─── Source data

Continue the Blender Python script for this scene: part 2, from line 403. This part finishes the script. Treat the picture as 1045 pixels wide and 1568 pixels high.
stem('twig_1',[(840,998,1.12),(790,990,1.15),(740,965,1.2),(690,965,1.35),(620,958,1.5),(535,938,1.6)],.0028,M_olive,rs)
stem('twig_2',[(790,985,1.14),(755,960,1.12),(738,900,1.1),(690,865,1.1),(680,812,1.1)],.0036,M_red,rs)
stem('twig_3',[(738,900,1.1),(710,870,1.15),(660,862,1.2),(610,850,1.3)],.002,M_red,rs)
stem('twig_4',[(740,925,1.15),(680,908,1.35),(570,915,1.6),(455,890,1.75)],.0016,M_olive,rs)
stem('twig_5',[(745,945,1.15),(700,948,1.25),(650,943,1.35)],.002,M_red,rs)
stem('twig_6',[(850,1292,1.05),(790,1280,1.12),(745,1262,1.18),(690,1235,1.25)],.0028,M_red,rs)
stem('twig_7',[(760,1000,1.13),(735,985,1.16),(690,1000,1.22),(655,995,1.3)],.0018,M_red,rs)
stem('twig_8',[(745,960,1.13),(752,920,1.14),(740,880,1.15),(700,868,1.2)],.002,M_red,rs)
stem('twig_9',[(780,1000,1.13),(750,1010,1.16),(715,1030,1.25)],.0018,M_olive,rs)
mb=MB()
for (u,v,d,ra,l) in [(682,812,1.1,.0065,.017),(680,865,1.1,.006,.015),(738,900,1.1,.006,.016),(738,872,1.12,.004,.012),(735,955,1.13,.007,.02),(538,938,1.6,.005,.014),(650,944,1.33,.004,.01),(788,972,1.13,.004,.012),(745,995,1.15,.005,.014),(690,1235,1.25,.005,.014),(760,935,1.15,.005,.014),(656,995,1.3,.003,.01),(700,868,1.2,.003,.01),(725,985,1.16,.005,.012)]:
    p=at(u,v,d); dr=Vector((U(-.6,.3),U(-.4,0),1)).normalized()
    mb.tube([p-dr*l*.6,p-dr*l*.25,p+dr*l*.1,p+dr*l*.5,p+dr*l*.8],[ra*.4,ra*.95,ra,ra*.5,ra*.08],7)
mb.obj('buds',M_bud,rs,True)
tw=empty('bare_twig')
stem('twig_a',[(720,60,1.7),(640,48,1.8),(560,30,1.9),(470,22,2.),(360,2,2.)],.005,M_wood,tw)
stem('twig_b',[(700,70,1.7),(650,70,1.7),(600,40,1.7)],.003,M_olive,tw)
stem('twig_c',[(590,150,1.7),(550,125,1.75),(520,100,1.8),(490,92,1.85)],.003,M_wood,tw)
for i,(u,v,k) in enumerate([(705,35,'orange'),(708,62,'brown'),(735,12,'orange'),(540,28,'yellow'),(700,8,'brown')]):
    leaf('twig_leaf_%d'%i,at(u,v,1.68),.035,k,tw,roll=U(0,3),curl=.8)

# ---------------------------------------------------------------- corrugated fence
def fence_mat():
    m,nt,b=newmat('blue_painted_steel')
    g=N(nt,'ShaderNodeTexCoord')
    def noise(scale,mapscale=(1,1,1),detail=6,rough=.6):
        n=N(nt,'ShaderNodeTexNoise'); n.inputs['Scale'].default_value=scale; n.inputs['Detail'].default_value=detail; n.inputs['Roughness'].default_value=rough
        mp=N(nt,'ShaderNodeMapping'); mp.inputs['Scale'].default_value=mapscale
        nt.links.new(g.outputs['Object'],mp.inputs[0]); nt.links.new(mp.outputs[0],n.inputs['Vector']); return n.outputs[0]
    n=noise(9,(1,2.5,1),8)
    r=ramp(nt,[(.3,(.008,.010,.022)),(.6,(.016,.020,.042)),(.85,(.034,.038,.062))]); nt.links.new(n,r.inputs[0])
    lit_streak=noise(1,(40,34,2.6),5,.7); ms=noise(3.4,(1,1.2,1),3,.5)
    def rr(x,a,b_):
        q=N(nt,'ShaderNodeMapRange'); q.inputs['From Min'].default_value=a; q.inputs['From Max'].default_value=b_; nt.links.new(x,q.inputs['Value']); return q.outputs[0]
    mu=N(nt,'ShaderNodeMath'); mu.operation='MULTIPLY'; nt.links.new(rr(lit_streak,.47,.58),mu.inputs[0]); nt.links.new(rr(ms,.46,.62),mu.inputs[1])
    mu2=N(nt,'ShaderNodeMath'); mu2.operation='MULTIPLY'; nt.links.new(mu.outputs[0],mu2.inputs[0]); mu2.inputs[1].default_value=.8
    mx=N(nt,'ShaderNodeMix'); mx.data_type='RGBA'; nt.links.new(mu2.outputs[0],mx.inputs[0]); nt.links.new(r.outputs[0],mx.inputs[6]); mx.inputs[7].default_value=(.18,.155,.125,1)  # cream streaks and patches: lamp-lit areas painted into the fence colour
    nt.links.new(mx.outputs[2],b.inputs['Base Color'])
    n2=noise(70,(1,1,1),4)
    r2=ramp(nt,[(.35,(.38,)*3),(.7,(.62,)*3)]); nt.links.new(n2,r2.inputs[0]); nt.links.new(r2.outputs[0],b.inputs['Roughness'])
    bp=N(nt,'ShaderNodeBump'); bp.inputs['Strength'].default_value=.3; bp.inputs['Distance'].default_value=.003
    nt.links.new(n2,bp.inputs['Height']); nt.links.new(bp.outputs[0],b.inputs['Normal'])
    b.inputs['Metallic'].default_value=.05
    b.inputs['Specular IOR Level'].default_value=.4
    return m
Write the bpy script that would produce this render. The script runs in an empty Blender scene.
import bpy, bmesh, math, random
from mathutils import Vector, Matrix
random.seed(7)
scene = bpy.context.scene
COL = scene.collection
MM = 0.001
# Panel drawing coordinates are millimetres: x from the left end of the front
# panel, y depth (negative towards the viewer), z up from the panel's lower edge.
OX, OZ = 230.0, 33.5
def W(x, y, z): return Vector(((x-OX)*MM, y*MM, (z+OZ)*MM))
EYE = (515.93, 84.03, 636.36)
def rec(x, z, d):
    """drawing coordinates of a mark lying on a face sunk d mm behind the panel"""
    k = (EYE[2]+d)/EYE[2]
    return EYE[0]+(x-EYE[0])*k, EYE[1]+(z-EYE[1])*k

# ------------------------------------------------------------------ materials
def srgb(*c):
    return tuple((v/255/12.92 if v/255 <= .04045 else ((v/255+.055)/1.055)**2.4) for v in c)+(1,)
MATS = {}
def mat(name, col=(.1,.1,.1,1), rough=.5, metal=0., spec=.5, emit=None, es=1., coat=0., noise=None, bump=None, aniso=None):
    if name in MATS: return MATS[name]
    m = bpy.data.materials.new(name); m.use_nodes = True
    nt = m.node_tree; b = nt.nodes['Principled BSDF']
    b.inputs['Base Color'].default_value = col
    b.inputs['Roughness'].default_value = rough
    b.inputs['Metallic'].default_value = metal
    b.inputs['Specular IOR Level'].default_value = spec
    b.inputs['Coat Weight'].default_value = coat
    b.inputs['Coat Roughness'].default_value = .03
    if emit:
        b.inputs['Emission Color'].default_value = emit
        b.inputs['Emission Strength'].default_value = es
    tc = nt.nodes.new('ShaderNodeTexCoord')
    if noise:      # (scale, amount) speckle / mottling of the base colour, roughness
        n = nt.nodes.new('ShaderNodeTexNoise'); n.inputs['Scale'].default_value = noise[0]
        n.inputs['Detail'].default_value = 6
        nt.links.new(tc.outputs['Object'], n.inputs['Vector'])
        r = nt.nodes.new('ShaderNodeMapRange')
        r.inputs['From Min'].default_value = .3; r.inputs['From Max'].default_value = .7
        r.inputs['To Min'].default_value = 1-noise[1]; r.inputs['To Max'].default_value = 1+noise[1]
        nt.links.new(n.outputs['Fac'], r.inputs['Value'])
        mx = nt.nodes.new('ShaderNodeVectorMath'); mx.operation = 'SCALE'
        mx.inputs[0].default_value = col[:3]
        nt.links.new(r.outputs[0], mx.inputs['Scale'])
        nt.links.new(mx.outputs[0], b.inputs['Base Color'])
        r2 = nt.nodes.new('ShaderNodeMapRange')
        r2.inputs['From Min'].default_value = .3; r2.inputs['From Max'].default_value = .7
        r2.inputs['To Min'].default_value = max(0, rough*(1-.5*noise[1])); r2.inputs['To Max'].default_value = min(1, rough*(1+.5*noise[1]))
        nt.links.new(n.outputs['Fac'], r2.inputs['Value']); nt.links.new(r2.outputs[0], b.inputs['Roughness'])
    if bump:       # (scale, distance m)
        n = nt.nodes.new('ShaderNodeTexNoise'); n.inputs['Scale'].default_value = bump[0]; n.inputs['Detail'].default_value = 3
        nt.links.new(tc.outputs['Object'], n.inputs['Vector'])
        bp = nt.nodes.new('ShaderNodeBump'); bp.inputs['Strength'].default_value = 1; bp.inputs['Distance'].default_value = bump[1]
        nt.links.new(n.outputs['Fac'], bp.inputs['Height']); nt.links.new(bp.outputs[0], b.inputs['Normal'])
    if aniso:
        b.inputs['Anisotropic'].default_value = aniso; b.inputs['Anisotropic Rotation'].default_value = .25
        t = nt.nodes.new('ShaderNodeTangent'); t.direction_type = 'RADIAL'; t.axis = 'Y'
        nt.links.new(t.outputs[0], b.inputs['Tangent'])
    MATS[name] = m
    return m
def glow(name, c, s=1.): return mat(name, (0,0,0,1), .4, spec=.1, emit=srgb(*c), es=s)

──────

- Your instructions
Transcribe the records above exactly, beginning at the line that contains "Write the bpy" and ending with the line that contains "return EYE[0]+(x-EYE[0])*k, EYE[1]+(z-EYE[1])*k", both included, and nothing else.

- Exercise solution
Write the bpy script that would produce this render. The script runs in an empty Blender scene.
import bpy, bmesh, math, random
from mathutils import Vector, Matrix
random.seed(7)
scene = bpy.context.scene
COL = scene.collection
MM = 0.001
# Panel drawing coordinates are millimetres: x from the left end of the front
# panel, y depth (negative towards the viewer), z up from the panel's lower edge.
OX, OZ = 230.0, 33.5
def W(x, y, z): return Vector(((x-OX)*MM, y*MM, (z+OZ)*MM))
EYE = (515.93, 84.03, 636.36)
def rec(x, z, d):
    """drawing coordinates of a mark lying on a face sunk d mm behind the panel"""
    k = (EYE[2]+d)/EYE[2]
    return EYE[0]+(x-EYE[0])*k, EYE[1]+(z-EYE[1])*k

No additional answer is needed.